- TASK OBJECTIVE -
Print the listing below from its opening line through the line holding "mb.build('reflective_strip', [M['hazard'], M['cwred']], CW)", both ends included.

********

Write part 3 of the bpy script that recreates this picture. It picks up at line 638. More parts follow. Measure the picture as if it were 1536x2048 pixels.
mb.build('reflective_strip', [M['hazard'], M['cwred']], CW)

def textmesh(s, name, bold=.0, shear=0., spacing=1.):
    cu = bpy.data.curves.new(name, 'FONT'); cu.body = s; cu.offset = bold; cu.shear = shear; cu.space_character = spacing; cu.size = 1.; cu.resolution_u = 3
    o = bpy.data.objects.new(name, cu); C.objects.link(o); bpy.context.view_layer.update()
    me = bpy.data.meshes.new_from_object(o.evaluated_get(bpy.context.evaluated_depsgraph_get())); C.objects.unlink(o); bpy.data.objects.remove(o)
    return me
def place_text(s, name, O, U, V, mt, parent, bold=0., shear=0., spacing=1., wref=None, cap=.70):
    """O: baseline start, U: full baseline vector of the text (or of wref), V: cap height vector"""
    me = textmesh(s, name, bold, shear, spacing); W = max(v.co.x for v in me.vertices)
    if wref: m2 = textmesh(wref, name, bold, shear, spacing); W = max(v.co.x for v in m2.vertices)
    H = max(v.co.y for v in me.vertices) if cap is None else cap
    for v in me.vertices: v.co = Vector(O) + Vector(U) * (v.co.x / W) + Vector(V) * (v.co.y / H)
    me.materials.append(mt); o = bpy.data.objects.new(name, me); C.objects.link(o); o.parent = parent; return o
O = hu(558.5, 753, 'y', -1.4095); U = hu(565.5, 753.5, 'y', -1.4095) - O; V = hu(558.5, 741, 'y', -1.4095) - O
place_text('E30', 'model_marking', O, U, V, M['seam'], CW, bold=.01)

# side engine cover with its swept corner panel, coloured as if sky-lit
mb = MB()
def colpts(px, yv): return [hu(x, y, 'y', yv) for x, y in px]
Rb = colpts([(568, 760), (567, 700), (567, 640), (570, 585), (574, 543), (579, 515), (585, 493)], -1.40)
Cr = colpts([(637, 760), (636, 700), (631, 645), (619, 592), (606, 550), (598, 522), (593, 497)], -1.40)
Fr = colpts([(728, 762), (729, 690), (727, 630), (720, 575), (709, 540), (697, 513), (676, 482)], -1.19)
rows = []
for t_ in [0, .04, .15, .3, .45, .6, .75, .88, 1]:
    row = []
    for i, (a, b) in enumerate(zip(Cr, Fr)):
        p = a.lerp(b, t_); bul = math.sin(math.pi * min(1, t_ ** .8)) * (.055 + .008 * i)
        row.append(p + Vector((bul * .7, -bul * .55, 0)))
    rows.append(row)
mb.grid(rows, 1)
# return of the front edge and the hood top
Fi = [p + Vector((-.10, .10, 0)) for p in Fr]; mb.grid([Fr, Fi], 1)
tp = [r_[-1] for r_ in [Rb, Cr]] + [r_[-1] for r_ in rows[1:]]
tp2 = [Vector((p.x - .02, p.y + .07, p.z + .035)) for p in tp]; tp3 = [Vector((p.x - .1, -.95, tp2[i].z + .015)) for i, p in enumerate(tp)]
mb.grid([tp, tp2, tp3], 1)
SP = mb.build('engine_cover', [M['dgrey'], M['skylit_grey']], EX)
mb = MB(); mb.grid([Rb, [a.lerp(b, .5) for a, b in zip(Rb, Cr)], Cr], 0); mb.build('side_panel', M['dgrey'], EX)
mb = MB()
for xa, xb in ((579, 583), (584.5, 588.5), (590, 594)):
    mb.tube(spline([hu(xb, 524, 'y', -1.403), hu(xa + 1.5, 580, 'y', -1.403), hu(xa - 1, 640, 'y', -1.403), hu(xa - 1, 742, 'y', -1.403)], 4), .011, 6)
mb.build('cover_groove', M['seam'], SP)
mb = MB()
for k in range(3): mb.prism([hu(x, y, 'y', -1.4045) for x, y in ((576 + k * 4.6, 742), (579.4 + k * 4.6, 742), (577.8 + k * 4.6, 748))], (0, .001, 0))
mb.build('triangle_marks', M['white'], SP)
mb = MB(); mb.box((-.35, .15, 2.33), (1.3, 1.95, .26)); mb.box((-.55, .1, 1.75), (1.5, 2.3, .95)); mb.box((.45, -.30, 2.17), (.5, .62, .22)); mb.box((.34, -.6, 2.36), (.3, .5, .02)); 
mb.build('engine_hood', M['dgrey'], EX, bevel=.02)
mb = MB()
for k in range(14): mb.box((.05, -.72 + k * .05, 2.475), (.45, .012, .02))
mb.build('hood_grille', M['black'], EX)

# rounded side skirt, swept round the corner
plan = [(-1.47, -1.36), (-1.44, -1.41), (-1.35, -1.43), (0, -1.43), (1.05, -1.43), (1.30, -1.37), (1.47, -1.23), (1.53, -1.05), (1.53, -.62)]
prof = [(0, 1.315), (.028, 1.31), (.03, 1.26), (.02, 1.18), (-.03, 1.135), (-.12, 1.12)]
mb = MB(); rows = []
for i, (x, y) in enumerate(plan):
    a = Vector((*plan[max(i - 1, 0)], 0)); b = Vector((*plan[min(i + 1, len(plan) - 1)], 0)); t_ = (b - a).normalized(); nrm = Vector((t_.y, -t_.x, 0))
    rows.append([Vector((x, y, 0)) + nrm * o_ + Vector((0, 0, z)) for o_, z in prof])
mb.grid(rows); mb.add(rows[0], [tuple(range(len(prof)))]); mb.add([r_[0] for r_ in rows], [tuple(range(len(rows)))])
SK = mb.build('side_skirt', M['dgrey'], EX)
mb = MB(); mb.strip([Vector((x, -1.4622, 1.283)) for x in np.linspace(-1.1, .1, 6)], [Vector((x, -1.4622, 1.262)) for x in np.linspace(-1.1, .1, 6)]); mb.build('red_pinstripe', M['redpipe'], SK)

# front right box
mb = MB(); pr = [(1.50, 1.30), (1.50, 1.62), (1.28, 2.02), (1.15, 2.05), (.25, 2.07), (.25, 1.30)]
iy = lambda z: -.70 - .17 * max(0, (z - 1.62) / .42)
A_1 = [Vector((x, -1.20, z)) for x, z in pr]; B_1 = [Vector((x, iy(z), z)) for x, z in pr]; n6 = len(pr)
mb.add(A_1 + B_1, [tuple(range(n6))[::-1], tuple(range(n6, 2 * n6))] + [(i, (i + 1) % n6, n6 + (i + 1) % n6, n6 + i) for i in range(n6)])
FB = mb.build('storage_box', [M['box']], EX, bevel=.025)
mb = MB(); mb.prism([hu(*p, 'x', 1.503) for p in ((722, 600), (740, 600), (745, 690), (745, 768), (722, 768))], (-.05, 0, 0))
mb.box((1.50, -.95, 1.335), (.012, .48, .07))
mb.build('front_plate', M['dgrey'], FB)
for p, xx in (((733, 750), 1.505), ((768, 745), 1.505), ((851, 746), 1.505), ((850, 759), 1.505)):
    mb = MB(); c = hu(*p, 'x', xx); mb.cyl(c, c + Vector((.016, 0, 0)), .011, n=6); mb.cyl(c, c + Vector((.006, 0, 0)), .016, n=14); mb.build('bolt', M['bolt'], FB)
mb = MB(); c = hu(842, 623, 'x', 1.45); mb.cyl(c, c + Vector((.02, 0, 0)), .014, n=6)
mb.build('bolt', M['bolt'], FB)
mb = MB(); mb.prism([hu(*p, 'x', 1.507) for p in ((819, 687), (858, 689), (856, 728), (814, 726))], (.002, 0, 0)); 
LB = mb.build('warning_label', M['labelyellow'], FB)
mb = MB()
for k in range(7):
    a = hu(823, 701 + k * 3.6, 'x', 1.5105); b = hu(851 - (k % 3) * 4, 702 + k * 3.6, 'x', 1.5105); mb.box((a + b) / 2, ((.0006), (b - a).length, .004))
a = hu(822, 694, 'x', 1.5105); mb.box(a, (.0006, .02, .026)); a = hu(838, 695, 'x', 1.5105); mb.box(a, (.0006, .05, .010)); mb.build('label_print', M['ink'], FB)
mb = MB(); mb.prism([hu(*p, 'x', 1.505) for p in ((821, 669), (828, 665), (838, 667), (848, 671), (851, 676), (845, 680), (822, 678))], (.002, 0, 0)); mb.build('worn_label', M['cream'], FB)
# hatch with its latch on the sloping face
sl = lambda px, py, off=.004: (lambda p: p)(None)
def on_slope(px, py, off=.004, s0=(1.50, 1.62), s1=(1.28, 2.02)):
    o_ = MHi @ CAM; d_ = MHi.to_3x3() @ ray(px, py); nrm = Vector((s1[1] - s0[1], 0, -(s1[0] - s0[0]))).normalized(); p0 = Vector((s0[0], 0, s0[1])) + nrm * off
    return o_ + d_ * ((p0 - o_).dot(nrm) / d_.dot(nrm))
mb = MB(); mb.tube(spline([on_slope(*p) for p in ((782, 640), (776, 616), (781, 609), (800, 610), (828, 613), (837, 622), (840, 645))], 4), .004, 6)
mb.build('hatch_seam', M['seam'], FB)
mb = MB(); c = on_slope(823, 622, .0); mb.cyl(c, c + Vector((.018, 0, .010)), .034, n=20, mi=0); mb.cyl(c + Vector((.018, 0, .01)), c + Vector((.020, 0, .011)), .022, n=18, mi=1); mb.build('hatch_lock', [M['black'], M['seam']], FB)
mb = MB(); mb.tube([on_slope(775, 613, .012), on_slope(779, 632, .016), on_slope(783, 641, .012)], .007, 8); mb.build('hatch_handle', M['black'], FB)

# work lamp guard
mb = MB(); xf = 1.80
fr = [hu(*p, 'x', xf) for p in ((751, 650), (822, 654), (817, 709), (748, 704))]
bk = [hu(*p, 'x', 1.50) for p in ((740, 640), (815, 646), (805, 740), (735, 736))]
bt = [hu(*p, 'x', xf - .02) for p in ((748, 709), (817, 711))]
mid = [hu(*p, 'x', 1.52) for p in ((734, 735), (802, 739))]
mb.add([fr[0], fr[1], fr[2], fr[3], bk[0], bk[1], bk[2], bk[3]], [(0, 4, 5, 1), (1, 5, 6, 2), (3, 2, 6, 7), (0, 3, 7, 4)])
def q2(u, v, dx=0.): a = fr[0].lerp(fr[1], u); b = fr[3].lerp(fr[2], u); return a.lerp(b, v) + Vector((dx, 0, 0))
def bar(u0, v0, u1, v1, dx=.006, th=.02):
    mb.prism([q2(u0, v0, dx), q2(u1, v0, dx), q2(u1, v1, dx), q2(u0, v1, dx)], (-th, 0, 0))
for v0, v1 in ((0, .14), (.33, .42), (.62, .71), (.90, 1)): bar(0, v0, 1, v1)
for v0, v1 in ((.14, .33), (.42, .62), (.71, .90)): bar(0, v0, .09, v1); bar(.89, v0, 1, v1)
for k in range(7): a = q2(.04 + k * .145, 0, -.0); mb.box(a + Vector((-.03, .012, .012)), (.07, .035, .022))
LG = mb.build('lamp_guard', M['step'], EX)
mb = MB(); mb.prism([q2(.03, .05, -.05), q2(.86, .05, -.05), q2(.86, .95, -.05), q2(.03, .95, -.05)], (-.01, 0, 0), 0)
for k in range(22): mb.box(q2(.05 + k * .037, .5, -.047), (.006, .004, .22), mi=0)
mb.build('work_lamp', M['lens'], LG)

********

- THE RESULT -
Write part 3 of the bpy script that recreates this picture. It picks up at line 638. More parts follow. Measure the picture as if it were 1536x2048 pixels.
mb.build('reflective_strip', [M['hazard'], M['cwred']], CW)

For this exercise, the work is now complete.